Gläubigergruppe verzichtet für Ukraine auf Teil ihrer Gelder
London/Berlin (Reuters) - Die Ukraine sichert sich weitere Gelder, um den Abwehrkampf gegen Russland finanzieren zu können.
Der ukrainische Finanzminister Sergej Martschenko verkündete am Montag eine Grundsatzeinigung mit internationalen Gläubigern. Diese verzichten auf einen Teil ihres Geldes. Die Ukraine werde damit in den nächsten drei Jahren 11,4 Milliarden Dollar für andere Zwecke zur Verfügung haben, so Martschenko.
Bei der Grundsatzeinigung mit privaten Gläubigern geht es um ausstehende Anleiheschulden der Ukraine im Volumen von 19,7 Milliarden Dollar. Seit fast zwei Jahren gibt es bei diesen bereits Zugeständnisse der Gläubiger, damit das Land mehr Flexibilität hat. Diese Vereinbarungen laufen in den nächsten Tagen aus, weswegen eine größere Einigung zur Restrukturierung der Schulden gefunden werden musste. Zum ersten Mal ist dies nun einem Land gelungen, das sich mitten in einem Krieg befindet.
Martschenko sprach von einem wichtigen Schritt. Die Grundsatzeinigung sieht vor, dass die Gläubiger auf 37 Prozent der Gelder verzichten. Bis 2027 wird die Ukraine zudem im großen Stil vom Internationalen Währungsfonds (IWF) finanziert. Die sieben führenden westlichen Industriestaaten (G7) haben der Ukraine auch einen Mega-Kredit im Volumen von 50 Milliarden Dollar in Aussicht gestellt. Für diesen sollen auch Zinserträge aus eingefrorenen russischen Geldern genutzt werden.
Die Gläubigergruppe, die 22 Prozent der Staatsanleihen besitzt, teilte mit, die Verhandlungen seien schnell über die Bühne gegangen und konstruktiv gewesen. Es solle der Ukraine geholfen werden, wieder Zugang zum internationalen Kapitalmarkt zu finden. Außerdem sei es das Ziel, den Wiederaufbau des Landes zu finanzieren. Nach Angaben der Regierung in Kiew wollen weitere Investoren, die zusätzliche drei Prozent der Anleihen hielten, den Deal mittragen.

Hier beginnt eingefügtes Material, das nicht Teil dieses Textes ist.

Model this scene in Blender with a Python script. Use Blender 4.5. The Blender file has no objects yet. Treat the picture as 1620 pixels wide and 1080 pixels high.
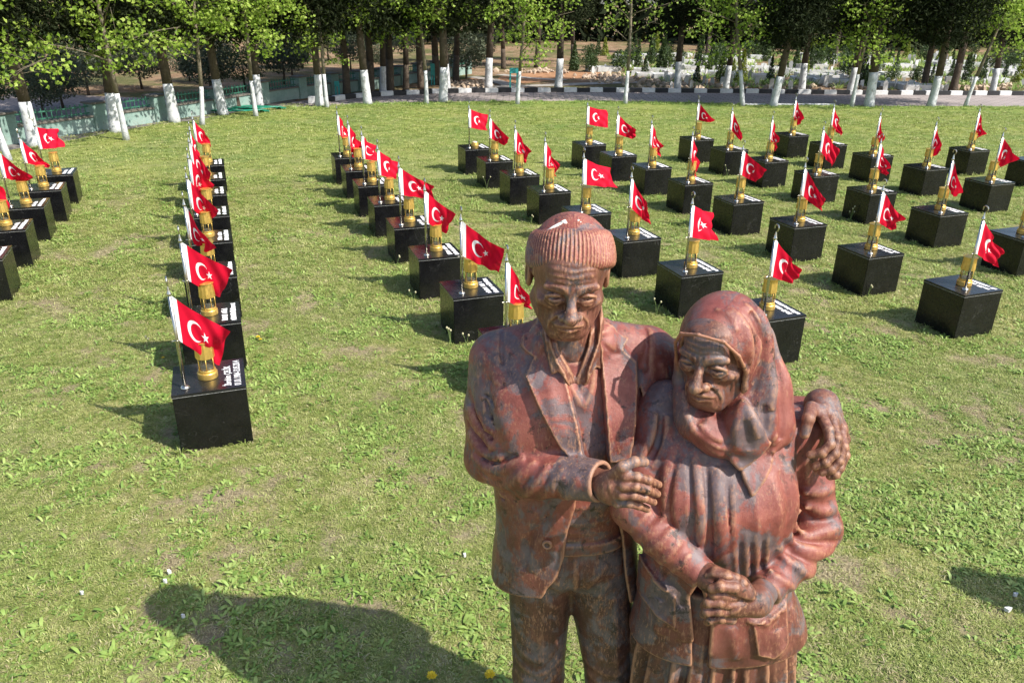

NEUE ANLEIHEN ERSETZEN ALTE - MIT ANDEREN KONDITIONEN
Konkret sollen die alten Staatsanleihen durch neue ersetzt werden und zwar in zwei Wellen. Bei den neuen Bonds in der ersten Serie sollen Zinszahlungen ab 2025 gezahlt werden. Die Laufzeiten der Wertpapiere reichen zwischen 2029 und 2036. Bei Anleihen der zweiten Serie geht es um Laufzeiten zwischen 2030 und 2036. Hier sollen vor 2027 keine Zinszahlungen fällig werden. Sollte sich die ukrainische Wirtschaft 2028 besser schlagen als vom IWF erwartet, würden höhere Zahlungen des Landes fällig. Dann könnte sich der Schuldenschnitt - der sogenannte Haircut - auf 25 Prozent reduzieren.
Nach Angaben der Ukraine haben sowohl der IWF als auch andere Geldgeber des Landes ihre Unterstützung signalisiert. Ein Insider sagte Reuters, die Zahlungen der Ukraine an die Investorengruppe sollten bis Ende 2025 bei unter 200 Millionen Dollar liegen.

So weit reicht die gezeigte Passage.